J.M. Spalding: Very often a poem is dead as it is being written, or, simply put, despite substance, the poem just isn't good. Every poet has a different theory as to why that is. What is your theory?

Robert Creeley: Williams puts it best in Paterson: "Because it's there to be written...." If one only wrote "good" poems, what a dreary world it would be. "Writing writing" is the point. It's a process, like they say, not a production line. I love the story of Neal Cassidy writing on the bus with Ken Kesey, simply tossing the pages out the window as he finished each one. "I wonder if it was any good," I can hear someone saying. Did you ever go swimming without a place you were necessarily swimming to—the dock, say, or the lighthouse, the moored boat, the drowning woman? Did you always swim well, enter the water cleanly, proceed with efficient strokes and a steady flutter kick? I wonder if this "good" poem business is finally some echo of trying to get mother to pay attention.

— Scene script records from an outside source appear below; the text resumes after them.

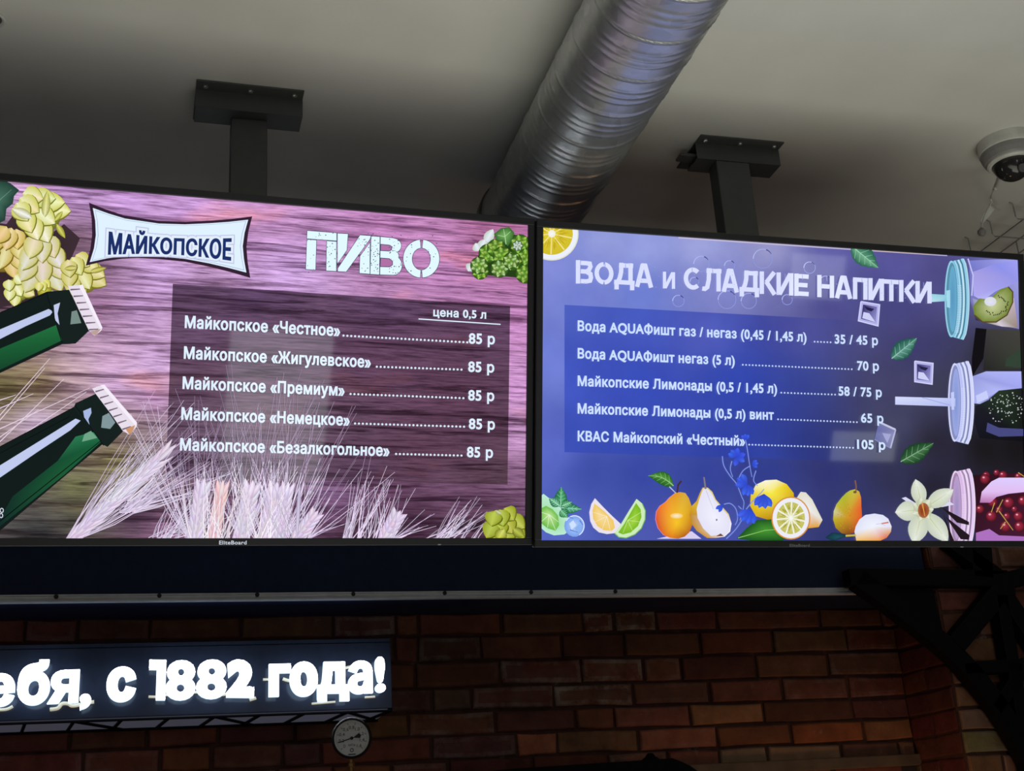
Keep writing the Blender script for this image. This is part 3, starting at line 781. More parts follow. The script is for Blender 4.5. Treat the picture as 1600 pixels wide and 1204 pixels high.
for i in range(len(q)): bm.faces.new((a[i], b[i], b[(i+1) % len(q)], a[(i+1) % len(q)]))
bmesh.ops.recalc_face_normals(bm, faces=bm.faces[:]); obj('paper_tag', bm, m_tag, t, label='white paper tag')
bm = bmesh.new(); lathe(bm, cp(1534, 358), (0, .3, -1), [(.004, -.004), (.011, .004), (.011, .012), (.006, .018), (0, .018)], 14); obj('connector', bm, m_grey, t)

m_wire = mat('dull_steel_wire', (.35, .35, .33), .4, metal=.5)
TX0, TX1, TZ = 2.386, 2.56, CEIL-.054
t = thing('cable_tray', 'dark wire cable tray fixed under the ceiling behind the dome camera', 'cable tray', (TX0, 2.9, CEIL))
for y in [2.45+.1125*k for k in range(9)]:
    bm = bmesh.new(); tube(bm, [(TX0-.012, y, CEIL-.001), (TX0, y, CEIL-.006), (TX0, y, TZ+.006), (TX0+.006, y, TZ), (TX1-.006, y, TZ), (TX1, y, TZ+.006), (TX1, y, CEIL-.001)], .002, 6); obj('cross_wire', bm, m_wire, t)
for x, z in ((TX0+.03, TZ+.003), (TX0+.1, TZ+.003), (TX1-.01, TZ+.003)):
    bm = bmesh.new(); tube(bm, [(x, 2.4, z), (x, 3.42, z)], .002, 6); obj('long_wire', bm, m_wire, t)

dl = at_z(-14, 28, CEIL)
t = thing('ceiling_downlight', 'small unlit round fitting in the ceiling, cut by the top left edge', 'downlight', tuple(dl))
bm = bmesh.new(); lathe(bm, dl, (0, 0, -1), [(.03, 0), (.03, .004), (.026, .006), (.022, .004), (.021, .001)], 32); obj('ring', bm, m_white, t)
bm = bmesh.new(); lathe(bm, dl, (0, 0, -1), [(.022, .002), (0, .0025)], 32); obj('reflector', bm, mat('dark_reflector', (.06, .06, .055), .5), t)

# ------------------------------------------------------------------ televisions
def television(sc, label, mt, post):
    c = sc.P(sc.W/2, -sc.H, 0)
    t = thing('television', label, 'television', tuple(c))
    BZ = .0152; D = .052
    R3 = lambda u, v, d: sc.P(u, v, d)
    def slab(name, u0, u1, v0, v1, d0, d1, m, bev=.002, par=None):
        bm = bmesh.new(); cc_ = R3((u0+u1)/2, (v0+v1)/2, (d0+d1)/2)
        obox(bm, cc_, sc.x, sc.n, sc.z, abs(u1-u0)/2, abs(d1-d0)/2, abs(v1-v0)/2, bev); return obj(name, bm, m, par or t)
    mb = mat('black_bezel', (.014, .014, .016), .38); mc = mat('black_back_cover', (.01, .01, .011), .6)
    W, H = sc.W, sc.H
    bm = bmesh.new()
    for u0, u1, v0, v1 in ((-BZ, W+BZ, 0, BZ), (-BZ, W+BZ, -H-BZ, -H), (-BZ, 0, -H, 0), (W, W+BZ, -H, 0)):
        obox(bm, R3((u0+u1)/2, (v0+v1)/2, -.006), sc.x, sc.n, sc.z, (u1-u0)/2, .0115, (v1-v0)/2, .0015)
    bz = obj('bezel', bm, mb, t)
    slab('back_cover', -BZ+.004, W+BZ-.004, -H-BZ+.004, BZ-.004, -D, -.006, mc, .004)
    # tilting bracket between the set and its pole
    bm = bmesh.new(); a = R3(post, -H/2, -D-.04); b = Vector((a.x, YP+.004, a.z+.02))
    obox(bm, R3(post, -H/2, -D-.0065), sc.x, sc.n, sc.z, .11, .006, .11, .001)
    bar(bm, a, b, .05, .06, Vector((1, 0, 0))); obj('tilt_bracket', bm, m_mount, mt)
    return t, bz, slab
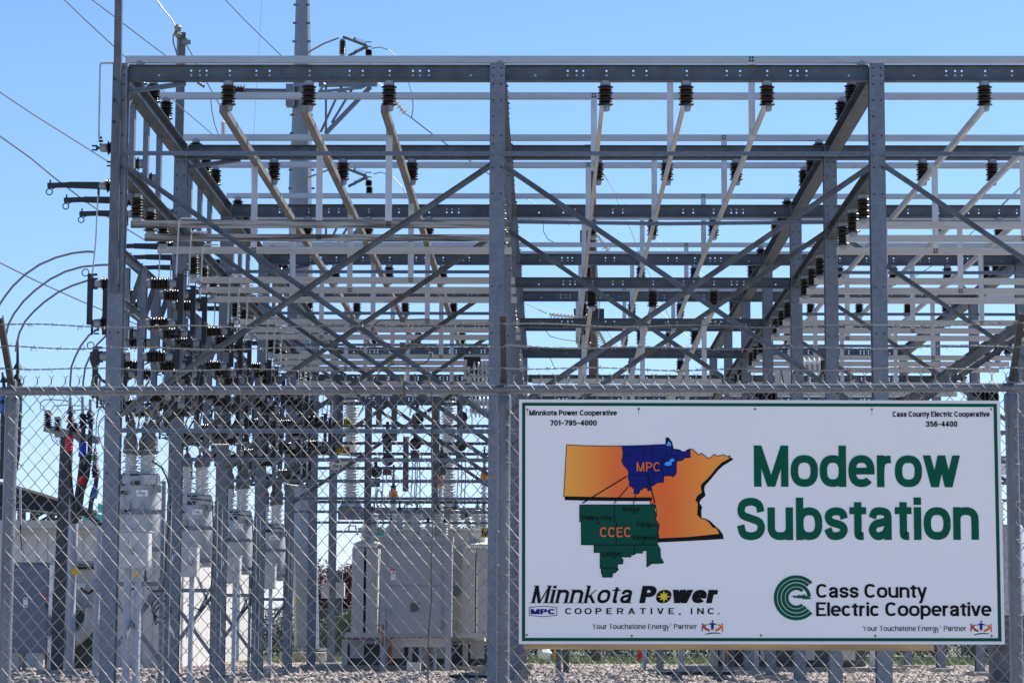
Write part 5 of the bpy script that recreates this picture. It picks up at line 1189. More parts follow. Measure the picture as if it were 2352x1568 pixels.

J.M. Spalding: If you were stuck on a remote desert island and could only have three books (excluding anthologies) and three music records, what would they be?

Robert Creeley: I think I'd play it like Robinson Crusoe, from the beginning. I can't make choices of such kind.

J.M. Spalding: What would you do if you were stuck on a desert island with Rod McKuen?

Robert Creeley: Talk about Williams among much else. I heard him once on a talk show make very clear how much he liked Williams and how much he thought he had learned from him. He's a pro and I respect him.

J.M. Spalding: What does the future hold for Robert Creeley?

Robert Creeley: More, I hope. I think now of how poignantly Charles Olson's "I'll hate to leave this earthly paradise" does sound. But thinking of it hardly helps. Onward!